Mechanical relaxations and moduli of isotropic and oriented linear low‐density polyethylene

The mechanical relaxations of isotropic and oriented linear low‐density polyethylene have been studied between −180 and 90°C by the use of a torsion pendulum (1 Hz), a dynamic tensile apparatus (5–90 Hz), and a longitudinal wave attenuation technique (10 MHz). The five independent elastic moduli of the oriented samples have also been measured from −60° to 50°C by an ultrasonic method. Wide‐angle X‐ray diffraction and birefringence measurements reveal that the chains in the crystalline phase are fully aligned at draw ratio λ = 4, but the degree of amorphous orientation increases steadily, indicating that the number of well‐aligned tie molecules continues to increase up to the highest attainable draw ratio (λ = 6.1). The slight depression of the γ and β relaxation peaks upon drawing results from a lowering of molecular mobility in the amorphous and interfacial regions due to the constraining effect of taut tie molecules.

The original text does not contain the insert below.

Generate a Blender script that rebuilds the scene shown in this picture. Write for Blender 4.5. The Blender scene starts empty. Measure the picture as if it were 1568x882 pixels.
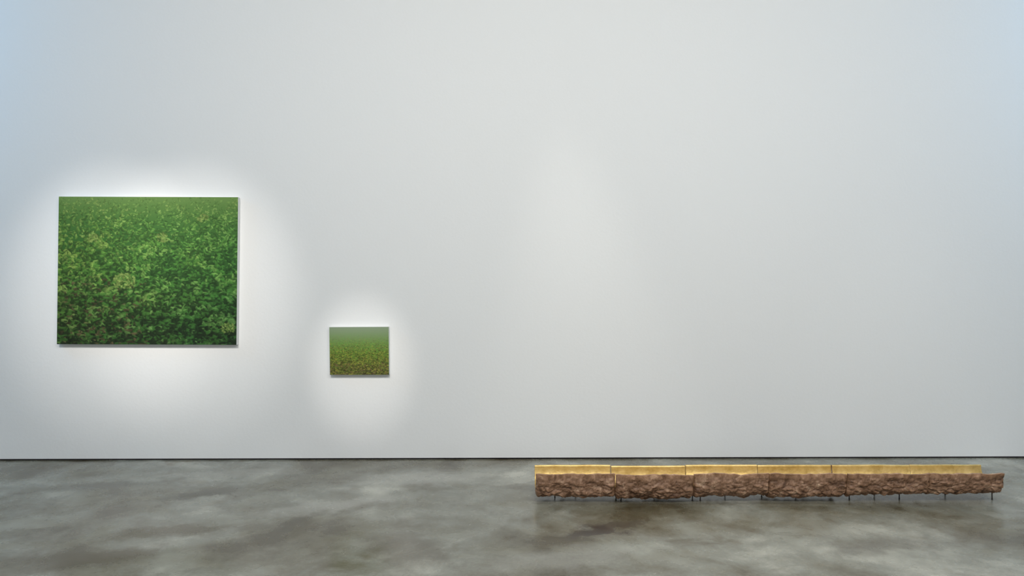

At low temperature, the sharp rise in the axial Young's modulus E 0 and slight drop in the transverse modulus E 90 with increasing λ largely reflects the overall chain orientation. Just above the β relaxation, the stiffening effect of taut tie molecules leads to increases in all moduli including the shear moduli. The two‐phase Reuss (uniform stress) model provides an adequate description of the elastic anisotropy only at λ < 3, mainly because the internal stress distribution in a highly oriented sample is not uniform but corresponds to a situation intermediate between uniform stress and uniform strain field.